OSHA has finished its investigation related to the July 2009 crash of the Walt Disney World Resort monorail that killed one employee and released a preliminary report. Details of the report listed on the Orlando Sentinel reveals how chaos reigned for the moments that preceded the crash.
While Disney’s internal investigation pinned the accident on the engineer who announced he had switched the track when he actually hadn’t, the OSHA investigation looked at the deeper reasons. For instance the company had never issued actual paper procedures to the employ, instead relying on verbal training.
This may be fine when you’re dealing with non guest related positions, but seems inexcusable to me when you’re dealing with any position that requires operating an attraction or system that interacts with guests who might be injured when something goes wrong.
Here is where long-time observers of the Walt Disney parks and resorts can draw a connection back to the string of fatal accidents at Disneyland. After the fatal Columbia accident, where a guest was killed due to a combination of poor maintenance and a cast member who was unfamiliar with the attraction procedures docking the boat, Disney reacted by with-holding their Standard Operation Manuals from day to day cast members, instead relying on on-site verbal training to communicate procedures. The theory being if there was no printed manual to follow, the cast member (and Disney itself) couldn’t be blamed for not following it. I had a feeling at the time that this would come back to bite them eventually, and sadly it has.
This also extends to Disney’s decision to move away from the recommended procedures of the Monorail’s manufacturer as far as not having a supervisor in the both and not having eyes in the back of the train when it was moving in reverse.

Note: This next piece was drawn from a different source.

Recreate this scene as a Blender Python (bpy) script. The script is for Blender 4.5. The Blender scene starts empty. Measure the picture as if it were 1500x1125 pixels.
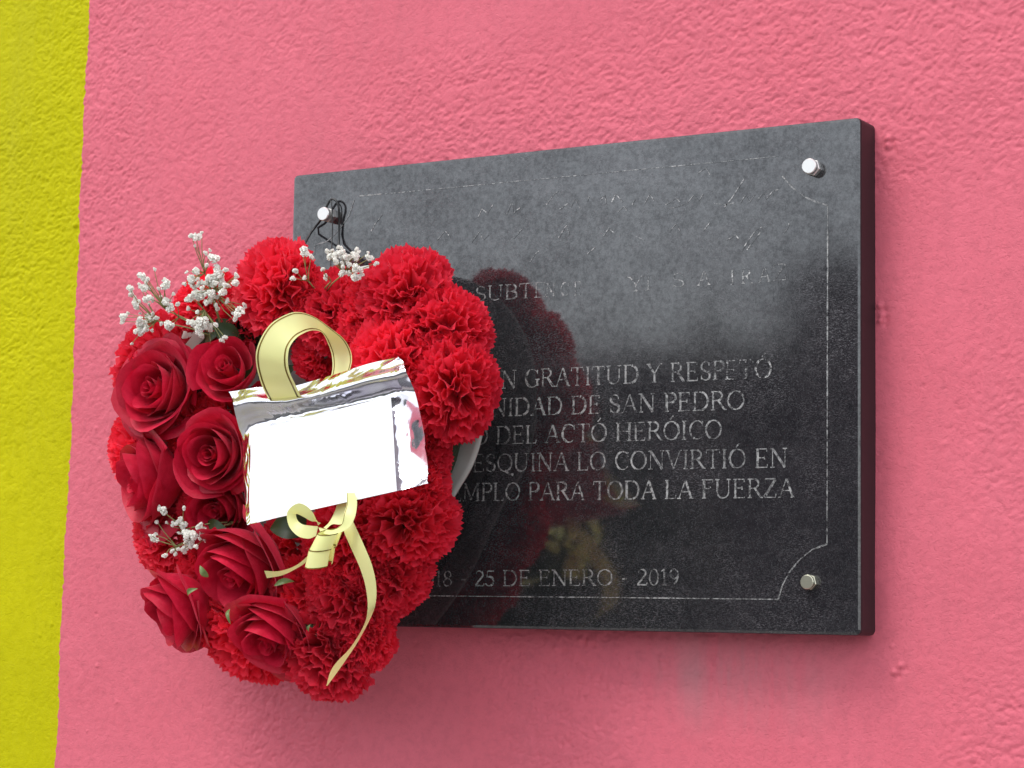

Disney did have these procedures at one time, but moved away from them slowly in the name of efficiency and changing standard operating procedures that were there more for legal reasons than for safety.
It’s time for everyone at Walt Disney World resort to stand in front of the mirror and think long and hard about their responsibility for safety. If you’re a front line cast member who has never seen the actual procedure manual, safety operations, or evacuation plans for your attraction, stand up and refuse to run the attraction until you’re properly trained. If you’re a mid-level manager, do the research and make sure your manual is properly outfitted with the safety recommendations of its manufacturer and institute a review of all related procedures and training. Upper managers, take some time to reflect if your policies are impacting the safety of your cast members and guests and commit to doing everything you can from the smallest guest interaction to the largest mechanical operation to ensure a perfect safety record. Go back to basics if you have to.
As a resort, you are one major accident away from a string of bad Public Relations moments that will begin to affect guest attitude about your park. And once the shine is off the apple, it takes more than some spit and polish to get it back.
Preliminary OSHA report links WDW monorail accident to Columbia death at Disneyland – http://bit.ly/aLGHtB – Lack of SOP manual an issue
The downward spiral = time will tell.
I disagree completely. Written or verbally trained, the cast memeber did not do as they were instructed. if they had taken a written test they may just as well of ignored it and called the switch complete still.
Sure if there had been a driver in the back of the monorail the liklihood of this occuring would have been dramatically reduced but that’s more labor costs for the company that would be passed onto the guests.
We all say we want safer parks but no one is willing to pay the extra money to the cast in order to maintain that goal.
disney is still the safest place you could visit and i think will always remain so. there will always be bad PR from accidents and other things, but Disney will continue.
If it ain’t making Disney money, and LOT$ of it, it won’t happen. Safety matters as long as it’s image related. They could care less about anything but making the bucks. Believe me. i am a castmember there for many years. It’s amazing the decline. The management is lost in numbers, not experiences nor safety.